Pythonボックスの中で「特定の単語」と「返すリリック」のdictionaryを作成します。
以下がその一部分です。
(....)
"ワトソン": "ていうか俺も\\rspd=130\\ブルーミックスに\\rspd=80\\接続中。\\rspd=110\\ Watsonで聴きとった言葉で、リリック\\rspd=80\\想像中\\rspd=150\\",
"スピーチ": "聞こえるぜ、お前の\\rspd=80\\スピーチが\\rspd=150\\。だが、まだスキル\\rspd=80\\足りないな\\rspd=150\\",
(....)
認識結果を取得し、単語を見つけたら、定義したアンサー用リリックで置き換えます。置換する方法の詳細については公開したChoregrapheプロジェクトの中のPythonコードを参照して下さい。
#拡張案の一例
本記事では、プロトタイプとして、特定の単語のみに対して実装しましたが、以下のライブラリのような韻生成ツールと組み合わせて、あらゆる単語に対して自動的にリリック生成することができるように検討中です。

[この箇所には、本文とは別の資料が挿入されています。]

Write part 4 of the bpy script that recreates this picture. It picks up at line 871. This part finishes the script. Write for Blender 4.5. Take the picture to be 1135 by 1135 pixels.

【参考】suzuki86さんによる記事: 文章中から韻を踏んでいるフレーズの組み合わせを検出する gem を作りました
#おわりに
本記事は「音声認識技術」にてロボット同士を会話させる表現の延長としてプロトタイプしてみました。筆者は、人間のMCをロボットで置き換えようなんて思いは全くなく、あくまでも「ロボット同士が音声認識技術によってコミュニケーションする」というコンセプトに基づいた表現の一つとして捉えて頂ければ幸いです。
#撮影について
先行記事と本記事ともに、デモの撮影には、Pepperアトリエ秋葉原 を利用させて頂きました。ありがとうございました。
バトル前のPepperたちががにらみ合っている様子。